── DATA SECTION ──

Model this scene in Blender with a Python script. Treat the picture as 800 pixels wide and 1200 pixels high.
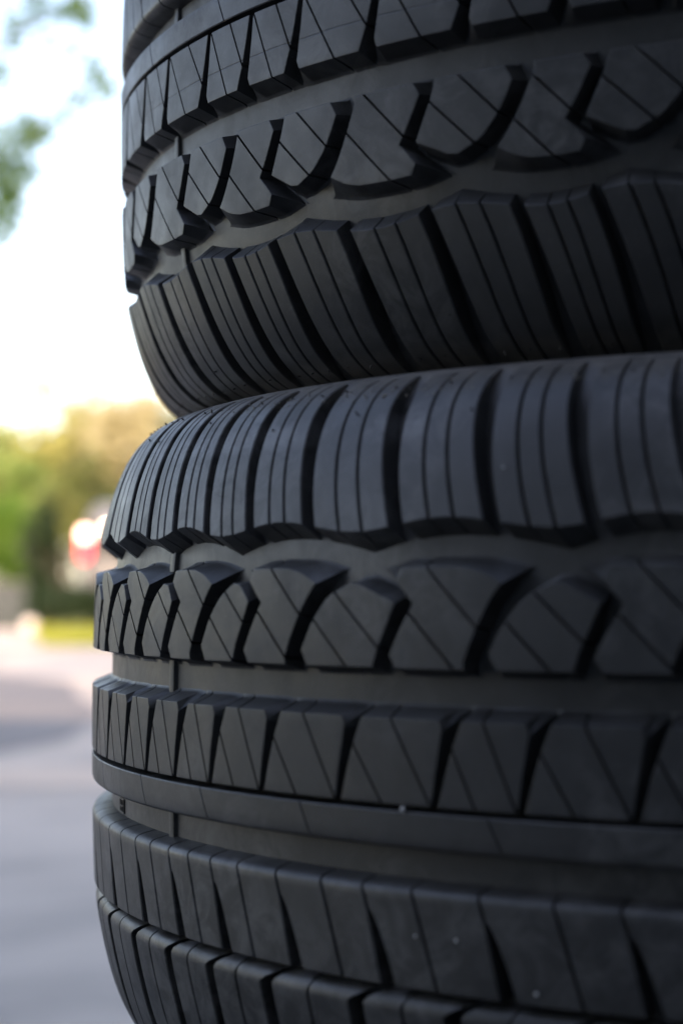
import bpy, bmesh, math, random
from mathutils import Vector, Matrix
import numpy as np

for o in list(bpy.data.objects): bpy.data.objects.remove(o)
S = bpy.context.scene
COL = S.collection
rad = math.radians

# ------------------------------------------------------------------ camera
CAMZ = 0.699
cd = bpy.data.cameras.new('camera'); cam = bpy.data.objects.new('camera', cd); COL.objects.link(cam)
cam.matrix_world = Matrix.Translation((0, 0, CAMZ)) @ Matrix.Rotation(math.pi/2 + 0.03887, 4, 'X') @ Matrix.Rotation(-0.0034, 4, 'Z')
cd.sensor_fit = 'VERTICAL'; cd.sensor_height = 24.0; cd.lens = 24.0*2217.13/1200.0
cd.clip_start = 0.02; cd.clip_end = 2000
cd.dof.use_dof = True; cd.dof.focus_distance = 0.685
cd.dof.aperture_fstop = (cd.lens/1000)/0.0093
S.camera = cam

# ------------------------------------------------------------------ world, sun, exposure
SUN_EL = rad(27); SUN_AZ = rad(196)      # compass azimuth the sunlight comes from (0 = +Y, clockwise)
w = bpy.data.worlds.new('World'); S.world = w; w.use_nodes = True
nt = w.node_tree; nt.nodes.clear()
sky = nt.nodes.new('ShaderNodeTexSky'); sky.sky_type = 'NISHITA'; sky.sun_disc = False
sky.sun_elevation = SUN_EL; sky.sun_rotation = SUN_AZ
sky.air_density = 1.0; sky.dust_density = 1.6; sky.ozone_density = 1.0
bg = nt.nodes.new('ShaderNodeBackground'); bg.inputs[1].default_value = 0.15
out = nt.nodes.new('ShaderNodeOutputWorld')
nt.links.new(sky.outputs[0], bg.inputs[0]); nt.links.new(bg.outputs[0], out.inputs[0])
sl = bpy.data.lights.new('sun', 'SUN'); sl.energy = 2.0; sl.angle = rad(0.5); sl.color = (1, .80, .60)
sun = bpy.data.objects.new('sun', sl); COL.objects.link(sun)
sd = Vector((math.sin(SUN_AZ)*math.cos(SUN_EL), math.cos(SUN_AZ)*math.cos(SUN_EL), math.sin(SUN_EL)))
sun.rotation_euler = sd.to_track_quat('Z', 'Y').to_euler()
sun.location = sd*50
S.view_settings.view_transform = 'Standard'; S.view_settings.look = 'None'
S.view_settings.gamma = 1; S.view_settings.use_curve_mapping = False
S.view_settings.exposure = 2.02
S.view_settings.use_white_balance = True
S.view_settings.white_balance_temperature = 7450; S.view_settings.white_balance_tint = 20

# ------------------------------------------------------------------ helpers
def tag(o, label=None, cat=None, group=None, kind=None):
    if label: o['label'] = label
    if cat: o['category'] = cat
    if group: o['group'] = group
    if kind: o['kind'] = kind
    return o

def link_mesh(name, me, parent=None):
    o = bpy.data.objects.new(name, me); COL.objects.link(o)
    if parent: o.parent = parent
    return o

def bm_obj(name, bm, mat, parent=None, sharp=30, smooth=True, weighted=False):
    bm.normal_update()
    ca = rad(sharp)
    for f in bm.faces: f.smooth = smooth
    for e in bm.edges:
        if len(e.link_faces) == 2 and e.calc_face_angle(0) > ca: e.smooth = False
    me = bpy.data.meshes.new(name); bm.to_mesh(me); bm.free()
    me.materials.append(mat)
    o = link_mesh(name, me, parent)
    if weighted:
        md = o.modifiers.new('weighted', 'WEIGHTED_NORMAL'); md.keep_sharp = True; md.weight = 80
    return o

def empty(name, loc=(0, 0, 0), rz=0):
    o = bpy.data.objects.new(name, None); COL.objects.link(o)
    o.location = loc; o.rotation_euler = (0, 0, rz); o.empty_display_size = .1
    return o

def copy_tree(o, parent=None):
    c = o.copy(); COL.objects.link(c)
    if parent: c.parent = parent
    for ch in list(o.children): copy_tree(ch, c)
    return c

def box(bm, a, b):
    vs = [bm.verts.new((x, y, z)) for x in (a[0], b[0]) for y in (a[1], b[1]) for z in (a[2], b[2])]
    for q in ((0, 1, 3, 2), (4, 6, 7, 5), (0, 4, 5, 1), (2, 3, 7, 6), (0, 2, 6, 4), (1, 5, 7, 3)):
        bm.faces.new([vs[i] for i in q])
    return vs

def bbox(bm, a, b, bev=.02, seg=2):
    t = bmesh.new(); box(t, a, b)
    bmesh.ops.recalc_face_normals(t, faces=t.faces)
    bmesh.ops.bevel(t, geom=t.edges[:], offset=bev, segments=seg, affect='EDGES', profile=.5)
    me = bpy.data.meshes.new('t'); t.to_mesh(me); t.free(); bm.from_mesh(me); bpy.data.meshes.remove(me)

def tube(bm, pts, rs, n=8):
    rings = []
    for i, p in enumerate(pts):
        p = Vector(p)
        d = (Vector(pts[min(i+1, len(pts)-1)]) - Vector(pts[max(i-1, 0)])).normalized()
        a = d.cross(Vector((.3, .9, .2))).normalized(); b = d.cross(a)
        rings.append([bm.verts.new(p + (a*math.cos(2*math.pi*k/n) + b*math.sin(2*math.pi*k/n))*rs[i]) for k in range(n)])
    for A, B in zip(rings[:-1], rings[1:]):
        for k in range(n): bm.faces.new((A[k], A[(k+1) % n], B[(k+1) % n], B[k]))
    bm.faces.new(rings[0][::-1]); bm.faces.new(rings[-1])

# ------------------------------------------------------------------ materials
class N:
    def __init__(s, name, rough=.6, spec=.5):
        s.m = bpy.data.materials.new(name); s.m.use_nodes = True
        s.t = s.m.node_tree; s.b = s.t.nodes['Principled BSDF']
        s.b.inputs['Roughness'].default_value = rough
        s.b.inputs['Specular IOR Level'].default_value = spec
        s.tc = s.t.nodes.new('ShaderNodeTexCoord')
    def l(s, a, b): s.t.links.new(a, b)
    def noise(s, scale, detail=4, rough=.6, coord='Object', vec=None, dist=0):
        n = s.t.nodes.new('ShaderNodeTexNoise'); n.inputs['Scale'].default_value = scale
        n.inputs['Detail'].default_value = detail; n.inputs['Roughness'].default_value = rough
        n.inputs['Distortion'].default_value = dist
        s.l(vec if vec else s.tc.outputs[coord], n.inputs['Vector']); return n.outputs['Fac']
    def ramp(s, fac, stops):
        r = s.t.nodes.new('ShaderNodeValToRGB'); e = r.color_ramp.elements
        while len(e) < len(stops): e.new(.5)
        for q, (p, c) in zip(e, stops): q.position = p; q.color = (*c, 1) if len(c) == 3 else c
        s.l(fac, r.inputs[0]); return r.outputs[0]
    def mix(s, fac, a, b, typ='MIX'):
        m = s.t.nodes.new('ShaderNodeMix'); m.data_type = 'RGBA'; m.blend_type = typ
        if hasattr(fac, 'links'): s.l(fac, m.inputs[0])
        else: m.inputs[0].default_value = fac
        for v, i in ((a, 6), (b, 7)):
            if hasattr(v, 'links'): s.l(v, m.inputs[i])
            else: m.inputs[i].default_value = (*v, 1)
        return m.outputs[2]
    def math(s, op, a, b=0):
        m = s.t.nodes.new('ShaderNodeMath'); m.operation = op
        for v, i in ((a, 0), (b, 1)):
            if hasattr(v, 'links'): s.l(v, m.inputs[i])
            else: m.inputs[i].default_value = v
        return m.outputs[0]
    def col(s, c):
        if hasattr(c, 'links'): s.l(c, s.b.inputs['Base Color'])
        else: s.b.inputs['Base Color'].default_value = (*c, 1)
        return s
    def rough(s, r): s.l(r, s.b.inputs['Roughness']); return s
    def bump(s, h, strength=.3, dist=.001):
        b = s.t.nodes.new('ShaderNodeBump'); b.inputs['Strength'].default_value = strength; b.inputs['Distance'].default_value = dist
        s.l(h, b.inputs['Height']); s.l(b.outputs[0], s.b.inputs['Normal']); return s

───

• _YOUR TASK_
Every line that holds the string "scene" should be returned.

• _EXPECTED ANSWER_
Model this scene in Blender with a Python script. Treat the picture as 800 pixels wide and 1200 pixels high.
S = bpy.context.scene